На моих глазах этот проповедник лишил Церковь со всей ее властью всякого ореола. Он испытывал страх и смирялся. Я же был бесстрашен и бунтовал. Он находил удовольствие в том, чтобы внушать другим страх, уча их смирению, он был с головой погружен в неправду, и я его презирал. Я не мог не презирать его. Не мог иначе к нему относиться, то, во что он верил, было неправдоподобно до невероятности. Неужели хоть кто-то, взыскующий истины, способен был в это поверить? И если я презирал его, не следовало ли отсюда, что презрения достойны и его единомышленники, способные ему поддаться?
Сомнение в его правдивости и презрение, которое я к нему питал, распространились на всю Церковь и на религию, символом которых стал он с его безудержными словоизлияниями насчет адских мук. Мне стыдно было сидеть там среди легковерных.
Когда человек научается видеть в идеях не просто отвлеченные понятия, а начинает различать их в архитектуре, обычаях, повседневном быте, это знаменует собой новую фазу в его умственном развитии. Прежде церкви и соборы были для меня лишь неоспоримой частью реальности, как мои собственные руки и ноги. Они казались мне неотъемлемой принадлежностью городского пейзажа, подобно тому как неотъемлемы от долины Темзы Виндзорский замок или Итонский колледж. Но портсмутский собор, может быть, потому что был сравнительно недавно перестроен, излучал энергию большую, чем дряхлые постройки, производил впечатление не столько здания, сколько некоего орудия, и притом орудия агрессивного. Он выполнял новую функцию, как и рассчитанный жест у проповедника; он тоже призван был внушать прихожанам страх перед адскими муками и тем самым держать их в подчинении. С той поры свою опасливую догадку насчет культовых сооружений и их истинной природы приводного ремня или мотора, готового вот-вот заработать, я перенес на многое в видимом мире. Я начал смутно подозревать, что все это лишь идеи, замаскированные и вооруженные материей. Но невозможно было просто сказать, что нет никакого ада, никакой Троицы и никакого искупления, и оставить все как есть; это было бы все равно, что объявить себя республиканцем или потребовать для себя равного права на образование как у других, и не прийти в столкновение с Виндзором и Итоном. Они существовали, и не было смысла отвергать этот факт. Если я отрицал идеи, которые они воплощали, я должен был устранить их по меньшей мере с моего собственного пути.
С этой точки зрения мысли, которыми я был одержим, представлялись мне беспомощными, ничем не подтвержденными, притом, что они противостояли целой системе идей. Но они одолевали меня. Я чувствовал себя маленьким, робким, но упрямым.

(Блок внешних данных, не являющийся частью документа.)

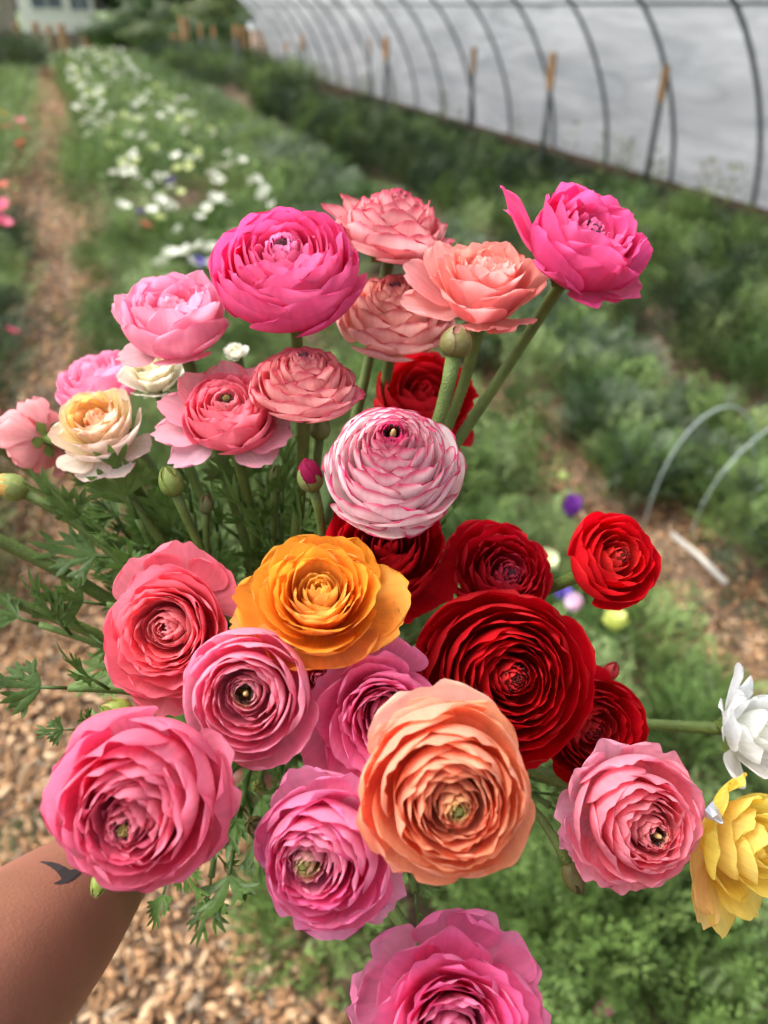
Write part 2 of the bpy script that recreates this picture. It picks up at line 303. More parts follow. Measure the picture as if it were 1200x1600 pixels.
# white low hoops
M_PLAST=attrmat('white_plastic',.25,.3,.5)
def hoop(a,b,top,r,lab):
    # a,b ground points, arch height top
    a=Vector(a);b=Vector(b); pts=[a+(b-a)*(.5-.5*math.cos(t))+Vector((0,0,top*math.sin(t)**.8)) for t in np.linspace(0.0,math.pi,28)]
    o=MB(); o.tube(pts,r,8,s2l((176,190,186))); ob=o.build('wire_hoop',M_PLAST); tag(ob,lab,'hoop','pale low tunnel hoops')
g0=G(1003,835); hoop(g0,g0+Vector((.44,-.02,0)),.50,.0032,'pale plastic row hoop with its whole arch in view beside the red flower')
g1=G(1075,850); hoop(g1,g1+Vector((.78,.1,0)),.44,.0032,'pale plastic row hoop crossing the right edge, middle of three')
g2=G(1115,850); hoop(g2,g2+Vector((.8,-.1,0)),.30,.0045,'lowest pale plastic row hoop at the right edge')
m=MB(); a=G(1050,835,.10); b=G(1135,912,.10); m.tube([a,a+(b-a)*.5+Vector((0,0,.01)),b],.011,10,s2l((190,186,176))); tag(m.build('plastic_pipe',M_PLAST),'short weathered white pipe lying on the mulch right of the red flower','pipe')
# ---------------------------------------------------------------- field flowers
def anemone(colp,colc,npet=8,R=.5,cup=.25):
    V=[];Fc=[];C=[];n=0
    for k in range(npet):
        a=2*math.pi*k/npet+random.uniform(-.1,.1); ly=.03 if k%2 else 0; w=.42*R*random.uniform(.85,1.1); L=R*random.uniform(.9,1.08); c=np.array(colp)*random.uniform(.88,1.05)
        for (u,v) in [(-.35,.1),(.35,.1),(-1,.55),(0,.6),(1,.55),(-.75,.9),(0,1),(.75,.9)]:
            x=L*v; y=u*w; z=cup*(v**1.6)+ly+.03*abs(u); V.append((x*math.cos(a)-y*math.sin(a),x*math.sin(a)+y*math.cos(a),z)); C.append(c)
        Fc+=[(n,n+1,n+3),(n,n+3,n+2),(n+1,n+4,n+3),(n+2,n+3,n+6,n+5),(n+3,n+4,n+7,n+6)]; n+=8
    hub=[]
    for j in range(8): b=2*math.pi*j/8; V.append((.14*R*math.cos(b),.14*R*math.sin(b),.06)); C.append(colc)
    V.append((0,0,.16)); C.append(colc)
    Fc+=[(n+j,n+(j+1)%8,n+8) for j in range(8)]
    return V,Fc,C
def bloom_mesh(nm,cp,cc,npet,cup,stem=.24):
    V,Fc,C=anemone(s2l(cp),s2l(cc),npet,.5,cup); m=MB(); m.add(V,Fc,np.array(C)); m.tube([(0,0,.03),(.1,.05,-1.3),(0,0,-3.2)],.035,5,s2l((86,120,56))); return m
def mk(nm,*a):
    m=bloom_mesh(nm,*a); return mesh(nm,np.vstack(m.V),m.F,M_BLOOM,None,{'Col':np.vstack(m.C)},True,False)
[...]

Должно было пройти еще целых полжизни, для того чтобы я отчетливо понял: восставая против общепринятых идей, на которых все зиждется, необходимо представить план переустройства мира, основанного уже на иных началах, приемлемых для тебя самого, и тем самым прийти к представлению о такой системе человеческих отношений, при которой все привычное исчезло бы без следа. Но революция подобного масштаба выходила за пределы моего юношеского воображения, каким бы смелым оно мне тогда ни казалось. Я не принимал основ мира, в который пришел, но этим все ограничивалось. Понимание могущества структур, против которых я восстал, толкало меня к конформизму. Я был бунтарем, но бунтарем бессильным.
Я уже упомянул, что мой магазин гордился библиотекой для продавцов. Она состояла преимущественно из популярной беллетристики. Я взял себе за правило, которого придерживался на протяжении нескольких лет, не читать романов и не играть ни в какие игры. В этом не было, как может показаться, никакого снобизма. Просто мне очень хотелось учиться, времени у меня было в обрез, а я знал, что хороший рассказ может меня увлечь, подобно требующей искусства игре. Так что я не прикасался к книжному шкафу. Но были одна-две книги, сыгравшие для меня большую роль. Речь идет о компиляциях, возместивших мне недостатки тогдашней системы образования. Я не могу сейчас припомнить, что это были за книги. Это могло быть и «Популярное знание» Кассела{77}
— наверное, я упомянул это издание Джеффри Уэсту, который тут же предположил, что я покупал его выпусками. Предположение его объясняется естественным стремлением автора к деталям, которые оживляли повествование. На самом же деле я никогда не покупал подобных выпусков. У меня для этого просто не было денег. Я склонен думать, что пользовался я компактным энциклопедическим изданием, выходившим в Эдинбурге, в солидной фирме Чемберса. Там были подробные очерки различных философских систем, обзорные работы по физике и биологии, сделанные, как мне кажется, сведущими и добросовестными шотландцами.